Sukkwan Island s'ouvre sur des scènes propres au Nature Writing : préparatif à l'hiver, coupe du bois, confection d'un abris, d'un fumoir, pêche des premiers saumons ; dans la pluie, dans la neige et dans le vent.  Si le fils est l'adolescent type, introverti et pessimiste ; le père lui est trop optimiste, taiseux le jour, loquace la nuit. Ils forment un couple bancal dont on ne peine à expliquer l'étrangeté. Ils ne parviennent pas à travailler en équipe, ils vivent sur l'île des existences parallèles, réduisant leurs échanges au strict minimum, dehors l'un construit, l'autre pêche ; à la cabane, on mange on joue aux cartes. On économise ses mots et ses sentiments. Ils vivent ainsi plusieurs mois dans le compte à rebours de l'hiver sur un faux rythme angoissant et des non dits vénéneux ; avec en  toile de fond ce décor d'une beauté brute et violente, un monde d'avant le monde. Dans ces terres reculées, le danger survient quand on ne s'y attend pas, et les épreuves frappent plusieurs fois, et  le père, et le fils, maladresse, improvisation , imprudence, jusqu'à la dernière phrase de la page 113. Une phrase qui vous perfore l'estomac et vous laisse KO dans votre fauteuil ou votre lit. - A 1h du matin, sonné, j'ai relu dix fois le paragraphe pour m'assurer d'avoir bien compris, me pénétrer du sens terrible de ces mots, les laisser infuser mon cerveau, les digérer.

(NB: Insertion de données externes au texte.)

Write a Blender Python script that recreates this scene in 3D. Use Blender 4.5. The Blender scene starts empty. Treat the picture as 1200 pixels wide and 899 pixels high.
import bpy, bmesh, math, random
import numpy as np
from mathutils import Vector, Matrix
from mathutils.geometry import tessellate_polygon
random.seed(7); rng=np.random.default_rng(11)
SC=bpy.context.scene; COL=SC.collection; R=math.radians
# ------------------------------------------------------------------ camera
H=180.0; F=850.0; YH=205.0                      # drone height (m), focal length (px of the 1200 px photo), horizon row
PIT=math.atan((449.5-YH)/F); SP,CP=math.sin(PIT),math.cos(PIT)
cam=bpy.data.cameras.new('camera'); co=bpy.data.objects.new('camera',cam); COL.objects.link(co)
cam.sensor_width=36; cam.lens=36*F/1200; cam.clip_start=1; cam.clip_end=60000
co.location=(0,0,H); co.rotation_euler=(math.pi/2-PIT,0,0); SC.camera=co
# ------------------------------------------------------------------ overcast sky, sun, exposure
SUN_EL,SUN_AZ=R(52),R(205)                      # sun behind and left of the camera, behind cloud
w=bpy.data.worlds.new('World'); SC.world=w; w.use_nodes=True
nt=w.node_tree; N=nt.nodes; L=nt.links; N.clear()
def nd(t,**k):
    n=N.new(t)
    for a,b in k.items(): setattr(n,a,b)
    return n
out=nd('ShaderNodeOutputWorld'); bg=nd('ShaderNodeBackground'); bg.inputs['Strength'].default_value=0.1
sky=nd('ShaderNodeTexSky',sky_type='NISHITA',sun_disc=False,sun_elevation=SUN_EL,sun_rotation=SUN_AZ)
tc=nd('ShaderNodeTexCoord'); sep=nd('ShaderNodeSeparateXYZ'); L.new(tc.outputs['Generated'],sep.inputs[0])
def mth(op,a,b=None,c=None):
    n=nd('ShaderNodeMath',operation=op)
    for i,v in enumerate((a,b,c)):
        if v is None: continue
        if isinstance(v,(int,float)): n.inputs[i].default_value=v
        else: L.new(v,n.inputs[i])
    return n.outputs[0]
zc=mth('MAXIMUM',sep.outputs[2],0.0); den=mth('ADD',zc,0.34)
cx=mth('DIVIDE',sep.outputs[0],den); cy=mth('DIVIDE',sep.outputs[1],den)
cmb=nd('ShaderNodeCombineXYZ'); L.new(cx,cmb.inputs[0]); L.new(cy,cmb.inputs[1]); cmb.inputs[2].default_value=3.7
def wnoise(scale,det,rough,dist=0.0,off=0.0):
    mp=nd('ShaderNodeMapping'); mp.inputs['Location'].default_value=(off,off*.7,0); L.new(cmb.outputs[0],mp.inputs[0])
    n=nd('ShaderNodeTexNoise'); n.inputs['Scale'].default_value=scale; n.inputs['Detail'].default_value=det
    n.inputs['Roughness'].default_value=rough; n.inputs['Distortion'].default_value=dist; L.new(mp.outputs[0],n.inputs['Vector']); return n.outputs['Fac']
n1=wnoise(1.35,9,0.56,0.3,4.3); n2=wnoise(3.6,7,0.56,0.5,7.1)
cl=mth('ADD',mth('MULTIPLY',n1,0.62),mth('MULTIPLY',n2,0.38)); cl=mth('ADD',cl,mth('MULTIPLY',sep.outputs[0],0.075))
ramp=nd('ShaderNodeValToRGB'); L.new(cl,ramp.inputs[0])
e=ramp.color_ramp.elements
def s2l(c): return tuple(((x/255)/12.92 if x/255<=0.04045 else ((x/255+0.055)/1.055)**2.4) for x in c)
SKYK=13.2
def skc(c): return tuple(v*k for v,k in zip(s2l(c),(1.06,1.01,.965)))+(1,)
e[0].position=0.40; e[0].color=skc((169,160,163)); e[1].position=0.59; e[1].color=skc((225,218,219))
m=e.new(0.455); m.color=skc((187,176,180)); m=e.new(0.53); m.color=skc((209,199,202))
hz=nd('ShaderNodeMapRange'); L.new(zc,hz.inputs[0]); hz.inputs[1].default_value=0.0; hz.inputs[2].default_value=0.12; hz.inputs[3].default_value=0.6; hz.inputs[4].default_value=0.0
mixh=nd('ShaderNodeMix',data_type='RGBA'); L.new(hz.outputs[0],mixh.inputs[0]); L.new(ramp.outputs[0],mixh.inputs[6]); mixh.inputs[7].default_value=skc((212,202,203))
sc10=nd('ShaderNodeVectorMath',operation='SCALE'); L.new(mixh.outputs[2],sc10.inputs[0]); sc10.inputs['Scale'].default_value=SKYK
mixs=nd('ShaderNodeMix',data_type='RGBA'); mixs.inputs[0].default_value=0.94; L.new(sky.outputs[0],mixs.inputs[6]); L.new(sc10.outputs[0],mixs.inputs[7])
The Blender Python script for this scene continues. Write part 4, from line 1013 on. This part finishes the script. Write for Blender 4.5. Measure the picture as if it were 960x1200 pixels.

Evidemment, je ne vous dirais rien de ce revirement, car après un nouveau roman commence. L'auteur nous attrape par la manche et nous attire dans une exploration de l'âme humaine, dans ce qu'elle a de plus sombre et tortueux, une plongée au cœur des ténèbres, une noyade dans un  gouffre sans fond, un cauchemar.

Le plus souvent, on lit des livres pour se faire plaisir et parfois pour se faire mal. Dans cette deuxième catégorie, Sukkwan Island est un chef d'œuvre.